--- Material provided ---
• • • •

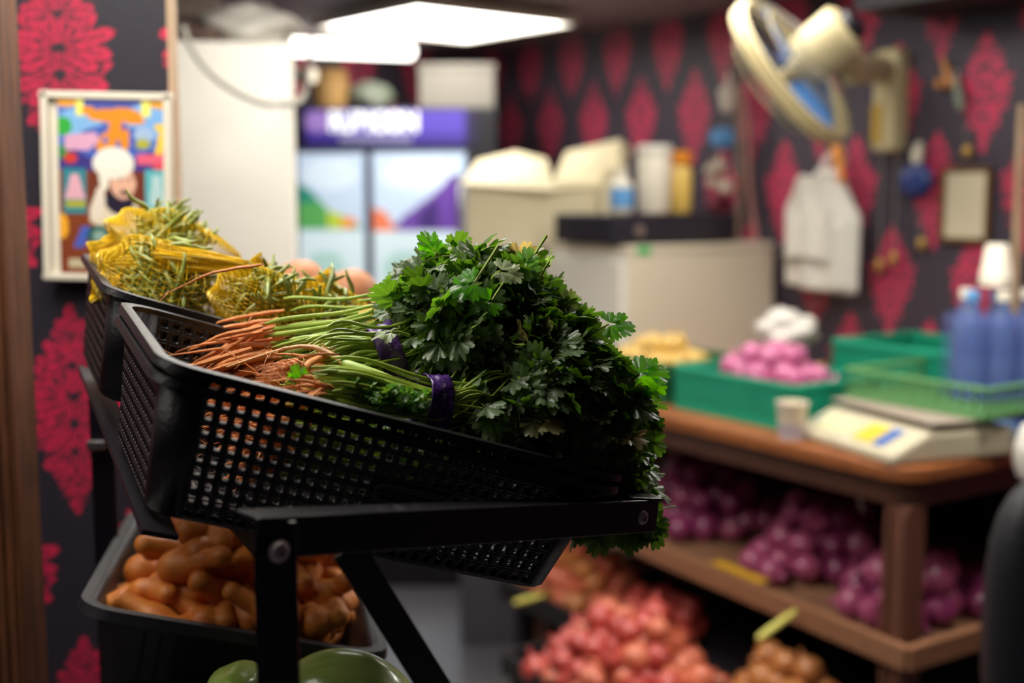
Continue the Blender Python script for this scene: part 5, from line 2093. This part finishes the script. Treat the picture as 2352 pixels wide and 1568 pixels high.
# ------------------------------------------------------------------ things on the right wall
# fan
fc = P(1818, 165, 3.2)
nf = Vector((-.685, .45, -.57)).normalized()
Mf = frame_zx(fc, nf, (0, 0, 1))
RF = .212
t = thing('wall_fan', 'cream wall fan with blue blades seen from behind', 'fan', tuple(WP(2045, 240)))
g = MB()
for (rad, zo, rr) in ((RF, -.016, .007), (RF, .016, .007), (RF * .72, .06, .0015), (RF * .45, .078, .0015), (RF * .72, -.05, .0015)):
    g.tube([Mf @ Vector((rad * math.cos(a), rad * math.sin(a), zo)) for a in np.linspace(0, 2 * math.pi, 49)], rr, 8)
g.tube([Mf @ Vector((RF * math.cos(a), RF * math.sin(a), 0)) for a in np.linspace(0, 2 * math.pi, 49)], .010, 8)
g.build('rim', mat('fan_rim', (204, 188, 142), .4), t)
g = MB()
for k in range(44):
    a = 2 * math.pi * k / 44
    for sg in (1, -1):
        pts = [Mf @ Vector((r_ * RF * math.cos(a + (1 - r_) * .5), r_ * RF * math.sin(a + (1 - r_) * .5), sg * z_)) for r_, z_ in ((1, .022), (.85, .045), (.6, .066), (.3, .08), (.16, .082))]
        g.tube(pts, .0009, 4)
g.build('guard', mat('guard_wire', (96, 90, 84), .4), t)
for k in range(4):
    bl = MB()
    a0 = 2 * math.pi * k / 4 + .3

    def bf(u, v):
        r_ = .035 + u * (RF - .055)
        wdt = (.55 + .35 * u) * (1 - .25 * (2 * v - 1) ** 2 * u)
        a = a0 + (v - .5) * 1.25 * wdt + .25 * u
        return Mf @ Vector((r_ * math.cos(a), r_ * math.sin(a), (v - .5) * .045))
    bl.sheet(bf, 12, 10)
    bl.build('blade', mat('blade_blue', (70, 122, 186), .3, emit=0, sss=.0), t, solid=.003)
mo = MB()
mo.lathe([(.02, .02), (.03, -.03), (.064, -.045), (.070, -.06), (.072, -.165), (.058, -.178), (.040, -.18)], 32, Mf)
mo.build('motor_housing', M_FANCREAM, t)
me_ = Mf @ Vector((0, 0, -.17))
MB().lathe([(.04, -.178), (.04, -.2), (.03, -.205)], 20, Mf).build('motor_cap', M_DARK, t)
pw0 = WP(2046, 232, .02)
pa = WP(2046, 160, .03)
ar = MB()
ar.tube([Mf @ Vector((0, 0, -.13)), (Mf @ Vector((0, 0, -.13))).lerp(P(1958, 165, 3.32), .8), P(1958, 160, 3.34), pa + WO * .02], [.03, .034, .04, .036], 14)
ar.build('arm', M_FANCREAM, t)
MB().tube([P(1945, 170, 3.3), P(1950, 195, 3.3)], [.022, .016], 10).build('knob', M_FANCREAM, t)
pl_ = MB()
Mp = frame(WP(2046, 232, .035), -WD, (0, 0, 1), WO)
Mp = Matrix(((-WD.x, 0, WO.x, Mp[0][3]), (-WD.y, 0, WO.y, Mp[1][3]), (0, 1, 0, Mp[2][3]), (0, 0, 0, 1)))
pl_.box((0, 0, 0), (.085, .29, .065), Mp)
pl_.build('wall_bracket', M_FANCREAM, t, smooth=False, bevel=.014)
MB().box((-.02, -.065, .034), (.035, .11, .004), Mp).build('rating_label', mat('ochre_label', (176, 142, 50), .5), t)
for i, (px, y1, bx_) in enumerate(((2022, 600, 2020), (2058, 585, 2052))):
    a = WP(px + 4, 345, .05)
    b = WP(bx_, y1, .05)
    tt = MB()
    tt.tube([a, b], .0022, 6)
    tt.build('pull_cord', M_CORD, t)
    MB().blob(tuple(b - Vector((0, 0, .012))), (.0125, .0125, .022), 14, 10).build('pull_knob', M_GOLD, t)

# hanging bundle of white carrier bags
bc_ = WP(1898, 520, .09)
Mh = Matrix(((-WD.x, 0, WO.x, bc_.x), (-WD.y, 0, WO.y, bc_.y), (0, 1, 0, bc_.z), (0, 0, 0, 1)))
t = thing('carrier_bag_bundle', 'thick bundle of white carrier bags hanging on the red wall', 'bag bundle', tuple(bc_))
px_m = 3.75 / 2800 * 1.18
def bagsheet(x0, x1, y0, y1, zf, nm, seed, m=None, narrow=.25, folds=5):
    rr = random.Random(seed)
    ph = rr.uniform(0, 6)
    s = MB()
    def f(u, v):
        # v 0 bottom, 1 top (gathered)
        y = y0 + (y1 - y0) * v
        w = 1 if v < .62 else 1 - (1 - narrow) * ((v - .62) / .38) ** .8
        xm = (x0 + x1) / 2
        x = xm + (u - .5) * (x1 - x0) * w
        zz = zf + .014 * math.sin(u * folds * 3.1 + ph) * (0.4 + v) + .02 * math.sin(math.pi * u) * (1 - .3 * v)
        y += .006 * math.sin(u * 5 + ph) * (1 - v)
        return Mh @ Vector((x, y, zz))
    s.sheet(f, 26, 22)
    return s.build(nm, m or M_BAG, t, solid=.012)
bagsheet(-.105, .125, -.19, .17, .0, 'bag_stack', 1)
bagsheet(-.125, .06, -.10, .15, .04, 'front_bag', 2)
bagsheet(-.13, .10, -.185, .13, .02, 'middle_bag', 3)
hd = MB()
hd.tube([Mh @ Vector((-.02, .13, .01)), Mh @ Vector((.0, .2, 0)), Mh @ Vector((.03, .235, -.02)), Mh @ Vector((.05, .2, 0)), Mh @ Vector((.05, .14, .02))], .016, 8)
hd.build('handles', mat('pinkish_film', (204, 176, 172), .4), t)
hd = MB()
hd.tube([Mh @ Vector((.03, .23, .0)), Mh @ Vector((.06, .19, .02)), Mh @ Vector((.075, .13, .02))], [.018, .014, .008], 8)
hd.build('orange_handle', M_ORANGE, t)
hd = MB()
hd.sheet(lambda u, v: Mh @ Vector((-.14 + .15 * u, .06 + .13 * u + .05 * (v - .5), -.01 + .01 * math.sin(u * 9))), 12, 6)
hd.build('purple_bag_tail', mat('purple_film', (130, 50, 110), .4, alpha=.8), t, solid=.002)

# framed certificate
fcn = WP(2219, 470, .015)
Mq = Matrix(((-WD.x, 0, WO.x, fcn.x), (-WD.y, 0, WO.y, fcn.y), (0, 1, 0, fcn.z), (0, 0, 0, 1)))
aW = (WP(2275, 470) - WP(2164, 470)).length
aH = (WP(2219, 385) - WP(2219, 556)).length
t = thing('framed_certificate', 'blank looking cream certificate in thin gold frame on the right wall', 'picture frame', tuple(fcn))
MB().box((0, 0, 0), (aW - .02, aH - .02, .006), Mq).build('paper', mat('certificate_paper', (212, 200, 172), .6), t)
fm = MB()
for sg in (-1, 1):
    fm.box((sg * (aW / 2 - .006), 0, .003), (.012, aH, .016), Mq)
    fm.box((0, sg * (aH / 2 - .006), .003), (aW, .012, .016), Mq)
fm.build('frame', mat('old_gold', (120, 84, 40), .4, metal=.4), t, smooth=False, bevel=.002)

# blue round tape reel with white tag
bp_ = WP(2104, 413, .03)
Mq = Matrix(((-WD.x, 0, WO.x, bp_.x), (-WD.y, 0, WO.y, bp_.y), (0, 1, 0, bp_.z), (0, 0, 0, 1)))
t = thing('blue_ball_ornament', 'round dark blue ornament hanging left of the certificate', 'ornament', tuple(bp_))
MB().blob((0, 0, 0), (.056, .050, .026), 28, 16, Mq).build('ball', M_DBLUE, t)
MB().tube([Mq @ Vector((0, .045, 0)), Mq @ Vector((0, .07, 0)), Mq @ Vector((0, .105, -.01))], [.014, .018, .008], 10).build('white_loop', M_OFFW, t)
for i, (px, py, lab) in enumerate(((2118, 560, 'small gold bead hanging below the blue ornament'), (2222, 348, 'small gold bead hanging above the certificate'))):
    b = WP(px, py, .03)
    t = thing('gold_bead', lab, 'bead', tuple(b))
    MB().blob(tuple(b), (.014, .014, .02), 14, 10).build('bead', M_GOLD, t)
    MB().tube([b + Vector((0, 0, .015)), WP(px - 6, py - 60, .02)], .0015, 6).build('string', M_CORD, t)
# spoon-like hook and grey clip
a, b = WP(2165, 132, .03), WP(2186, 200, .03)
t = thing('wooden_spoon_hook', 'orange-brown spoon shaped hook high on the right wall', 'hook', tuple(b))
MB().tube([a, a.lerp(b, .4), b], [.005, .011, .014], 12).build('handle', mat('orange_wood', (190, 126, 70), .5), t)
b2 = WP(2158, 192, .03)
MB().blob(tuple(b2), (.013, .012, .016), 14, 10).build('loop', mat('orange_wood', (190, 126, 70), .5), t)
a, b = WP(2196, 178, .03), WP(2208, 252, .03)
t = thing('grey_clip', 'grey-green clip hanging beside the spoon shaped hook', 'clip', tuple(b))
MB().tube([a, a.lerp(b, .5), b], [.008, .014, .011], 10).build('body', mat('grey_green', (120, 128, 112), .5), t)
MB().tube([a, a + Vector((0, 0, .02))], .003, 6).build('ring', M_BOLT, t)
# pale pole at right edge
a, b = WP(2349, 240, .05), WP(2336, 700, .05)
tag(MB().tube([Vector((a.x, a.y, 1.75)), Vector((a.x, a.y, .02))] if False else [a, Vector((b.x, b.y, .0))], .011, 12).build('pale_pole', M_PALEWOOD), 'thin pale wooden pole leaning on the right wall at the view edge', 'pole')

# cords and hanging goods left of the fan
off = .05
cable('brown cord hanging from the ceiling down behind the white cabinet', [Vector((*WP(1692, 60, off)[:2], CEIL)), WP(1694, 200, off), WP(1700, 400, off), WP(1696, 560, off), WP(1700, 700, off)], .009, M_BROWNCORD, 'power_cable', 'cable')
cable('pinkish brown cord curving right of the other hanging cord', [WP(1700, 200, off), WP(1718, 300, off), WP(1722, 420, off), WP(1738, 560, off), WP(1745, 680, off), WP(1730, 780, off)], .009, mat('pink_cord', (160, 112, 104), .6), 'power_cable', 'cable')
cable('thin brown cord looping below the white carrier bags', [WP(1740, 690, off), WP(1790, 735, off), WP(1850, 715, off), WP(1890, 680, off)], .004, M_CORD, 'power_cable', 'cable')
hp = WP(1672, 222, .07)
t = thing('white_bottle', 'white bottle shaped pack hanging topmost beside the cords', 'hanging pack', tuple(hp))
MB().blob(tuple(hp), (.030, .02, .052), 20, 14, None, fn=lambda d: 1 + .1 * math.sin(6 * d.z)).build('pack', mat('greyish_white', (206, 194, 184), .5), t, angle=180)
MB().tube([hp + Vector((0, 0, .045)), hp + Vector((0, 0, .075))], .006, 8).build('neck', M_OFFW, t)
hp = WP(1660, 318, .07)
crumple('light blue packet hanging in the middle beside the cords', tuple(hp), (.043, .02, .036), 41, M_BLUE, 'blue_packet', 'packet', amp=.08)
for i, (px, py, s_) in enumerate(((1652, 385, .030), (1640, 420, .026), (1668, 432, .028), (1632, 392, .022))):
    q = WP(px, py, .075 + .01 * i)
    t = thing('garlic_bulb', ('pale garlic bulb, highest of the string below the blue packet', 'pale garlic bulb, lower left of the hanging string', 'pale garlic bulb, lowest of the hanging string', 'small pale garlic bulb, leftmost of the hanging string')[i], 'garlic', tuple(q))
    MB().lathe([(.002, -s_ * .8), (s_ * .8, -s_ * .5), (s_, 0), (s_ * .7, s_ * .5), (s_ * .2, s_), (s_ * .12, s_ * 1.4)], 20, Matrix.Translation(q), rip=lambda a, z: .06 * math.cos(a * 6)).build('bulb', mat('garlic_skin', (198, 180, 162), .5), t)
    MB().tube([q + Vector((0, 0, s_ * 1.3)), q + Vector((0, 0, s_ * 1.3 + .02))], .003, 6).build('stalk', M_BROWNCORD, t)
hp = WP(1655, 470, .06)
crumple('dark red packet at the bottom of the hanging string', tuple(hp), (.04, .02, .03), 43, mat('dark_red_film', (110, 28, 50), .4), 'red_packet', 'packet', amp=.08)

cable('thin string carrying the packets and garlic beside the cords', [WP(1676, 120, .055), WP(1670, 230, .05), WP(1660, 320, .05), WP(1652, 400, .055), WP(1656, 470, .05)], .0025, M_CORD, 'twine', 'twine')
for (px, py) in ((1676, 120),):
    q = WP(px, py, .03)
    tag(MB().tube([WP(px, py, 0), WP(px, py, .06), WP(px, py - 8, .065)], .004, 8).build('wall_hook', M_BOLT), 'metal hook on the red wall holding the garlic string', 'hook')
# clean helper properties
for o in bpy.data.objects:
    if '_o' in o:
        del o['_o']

• • • •

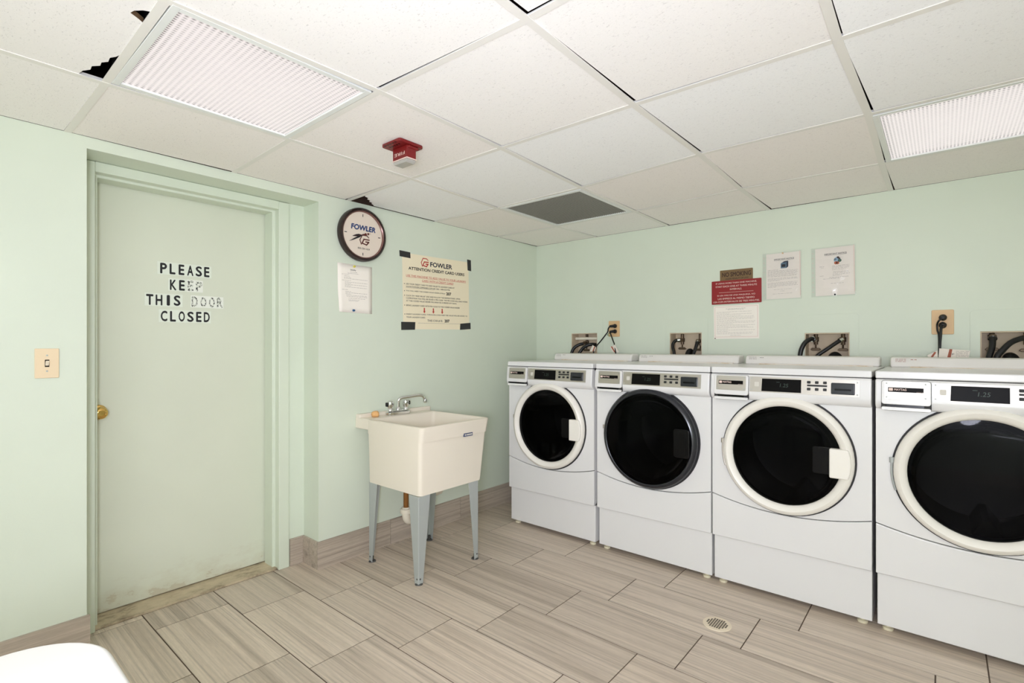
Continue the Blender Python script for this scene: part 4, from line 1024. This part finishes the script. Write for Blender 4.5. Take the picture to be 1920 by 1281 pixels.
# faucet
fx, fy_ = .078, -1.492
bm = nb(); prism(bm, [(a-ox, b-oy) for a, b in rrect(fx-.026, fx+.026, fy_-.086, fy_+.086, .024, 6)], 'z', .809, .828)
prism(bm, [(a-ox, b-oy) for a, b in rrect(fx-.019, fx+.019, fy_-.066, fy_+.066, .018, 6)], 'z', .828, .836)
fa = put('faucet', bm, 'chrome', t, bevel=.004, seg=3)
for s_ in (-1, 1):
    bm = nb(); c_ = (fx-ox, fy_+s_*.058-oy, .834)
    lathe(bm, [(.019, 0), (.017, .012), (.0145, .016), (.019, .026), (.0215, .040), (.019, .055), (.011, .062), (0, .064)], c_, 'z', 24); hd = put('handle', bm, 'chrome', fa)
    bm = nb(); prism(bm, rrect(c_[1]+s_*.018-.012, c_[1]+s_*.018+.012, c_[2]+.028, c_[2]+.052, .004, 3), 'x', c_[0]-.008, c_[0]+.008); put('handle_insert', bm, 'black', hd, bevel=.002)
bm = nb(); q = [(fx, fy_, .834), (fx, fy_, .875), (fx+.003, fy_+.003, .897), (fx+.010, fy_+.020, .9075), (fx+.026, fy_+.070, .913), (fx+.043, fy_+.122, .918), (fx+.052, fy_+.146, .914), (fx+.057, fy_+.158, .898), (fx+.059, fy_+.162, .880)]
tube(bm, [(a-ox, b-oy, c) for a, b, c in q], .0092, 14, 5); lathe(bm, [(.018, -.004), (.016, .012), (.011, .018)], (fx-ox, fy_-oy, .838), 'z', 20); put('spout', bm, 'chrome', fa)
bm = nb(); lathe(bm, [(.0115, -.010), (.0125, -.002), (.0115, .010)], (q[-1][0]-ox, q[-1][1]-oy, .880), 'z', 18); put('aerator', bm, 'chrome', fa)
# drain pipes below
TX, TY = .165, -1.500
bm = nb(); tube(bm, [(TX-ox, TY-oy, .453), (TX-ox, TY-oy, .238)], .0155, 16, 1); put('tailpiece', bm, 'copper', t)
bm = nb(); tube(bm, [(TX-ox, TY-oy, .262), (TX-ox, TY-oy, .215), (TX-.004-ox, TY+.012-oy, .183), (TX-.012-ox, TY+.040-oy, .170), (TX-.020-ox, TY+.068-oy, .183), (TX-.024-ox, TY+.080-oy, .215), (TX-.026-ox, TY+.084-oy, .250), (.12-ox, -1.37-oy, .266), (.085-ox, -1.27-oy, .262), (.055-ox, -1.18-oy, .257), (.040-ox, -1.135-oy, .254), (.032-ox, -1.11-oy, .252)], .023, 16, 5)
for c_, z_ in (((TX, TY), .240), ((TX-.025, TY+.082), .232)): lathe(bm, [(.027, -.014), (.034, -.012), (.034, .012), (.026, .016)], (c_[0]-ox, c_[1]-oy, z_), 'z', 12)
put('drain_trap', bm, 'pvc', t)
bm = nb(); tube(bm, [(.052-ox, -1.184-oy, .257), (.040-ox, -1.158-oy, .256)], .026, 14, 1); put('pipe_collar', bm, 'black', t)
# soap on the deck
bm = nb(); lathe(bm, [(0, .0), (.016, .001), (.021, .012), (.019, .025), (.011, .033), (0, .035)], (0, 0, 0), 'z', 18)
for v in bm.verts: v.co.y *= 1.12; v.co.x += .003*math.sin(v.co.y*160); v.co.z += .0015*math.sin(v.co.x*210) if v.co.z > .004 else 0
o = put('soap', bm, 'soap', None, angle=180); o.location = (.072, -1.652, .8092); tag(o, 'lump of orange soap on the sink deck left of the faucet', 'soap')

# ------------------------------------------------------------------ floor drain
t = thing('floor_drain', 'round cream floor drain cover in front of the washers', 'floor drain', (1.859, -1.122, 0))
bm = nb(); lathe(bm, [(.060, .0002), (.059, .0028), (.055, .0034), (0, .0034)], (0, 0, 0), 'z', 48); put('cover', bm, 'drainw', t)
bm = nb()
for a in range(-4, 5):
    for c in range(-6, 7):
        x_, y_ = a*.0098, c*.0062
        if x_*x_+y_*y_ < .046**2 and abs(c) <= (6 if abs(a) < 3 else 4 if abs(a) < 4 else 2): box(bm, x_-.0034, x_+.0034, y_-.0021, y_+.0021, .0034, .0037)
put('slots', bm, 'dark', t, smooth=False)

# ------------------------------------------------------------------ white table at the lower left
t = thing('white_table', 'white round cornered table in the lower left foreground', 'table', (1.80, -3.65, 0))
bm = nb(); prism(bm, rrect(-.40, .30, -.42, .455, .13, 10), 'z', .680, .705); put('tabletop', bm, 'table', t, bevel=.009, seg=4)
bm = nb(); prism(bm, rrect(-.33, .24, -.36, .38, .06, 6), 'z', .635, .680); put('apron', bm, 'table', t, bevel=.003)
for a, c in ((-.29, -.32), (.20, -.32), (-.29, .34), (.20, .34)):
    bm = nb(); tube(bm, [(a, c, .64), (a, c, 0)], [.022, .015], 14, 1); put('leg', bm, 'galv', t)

• • • •

--- Exercise objective ---
Write out again only the lines from the line containing "Continue the Blender Python script for this scene: part 5, from" through the line containing "a0 = 2 * math.pi * k / 4 + .3", both included, exactly as they are.

--- Exercise response ---
Continue the Blender Python script for this scene: part 5, from line 2093. This part finishes the script. Treat the picture as 2352 pixels wide and 1568 pixels high.
# ------------------------------------------------------------------ things on the right wall
# fan
fc = P(1818, 165, 3.2)
nf = Vector((-.685, .45, -.57)).normalized()
Mf = frame_zx(fc, nf, (0, 0, 1))
RF = .212
t = thing('wall_fan', 'cream wall fan with blue blades seen from behind', 'fan', tuple(WP(2045, 240)))
g = MB()
for (rad, zo, rr) in ((RF, -.016, .007), (RF, .016, .007), (RF * .72, .06, .0015), (RF * .45, .078, .0015), (RF * .72, -.05, .0015)):
    g.tube([Mf @ Vector((rad * math.cos(a), rad * math.sin(a), zo)) for a in np.linspace(0, 2 * math.pi, 49)], rr, 8)
g.tube([Mf @ Vector((RF * math.cos(a), RF * math.sin(a), 0)) for a in np.linspace(0, 2 * math.pi, 49)], .010, 8)
g.build('rim', mat('fan_rim', (204, 188, 142), .4), t)
g = MB()
for k in range(44):
    a = 2 * math.pi * k / 44
    for sg in (1, -1):
        pts = [Mf @ Vector((r_ * RF * math.cos(a + (1 - r_) * .5), r_ * RF * math.sin(a + (1 - r_) * .5), sg * z_)) for r_, z_ in ((1, .022), (.85, .045), (.6, .066), (.3, .08), (.16, .082))]
        g.tube(pts, .0009, 4)
g.build('guard', mat('guard_wire', (96, 90, 84), .4), t)
for k in range(4):
    bl = MB()
    a0 = 2 * math.pi * k / 4 + .3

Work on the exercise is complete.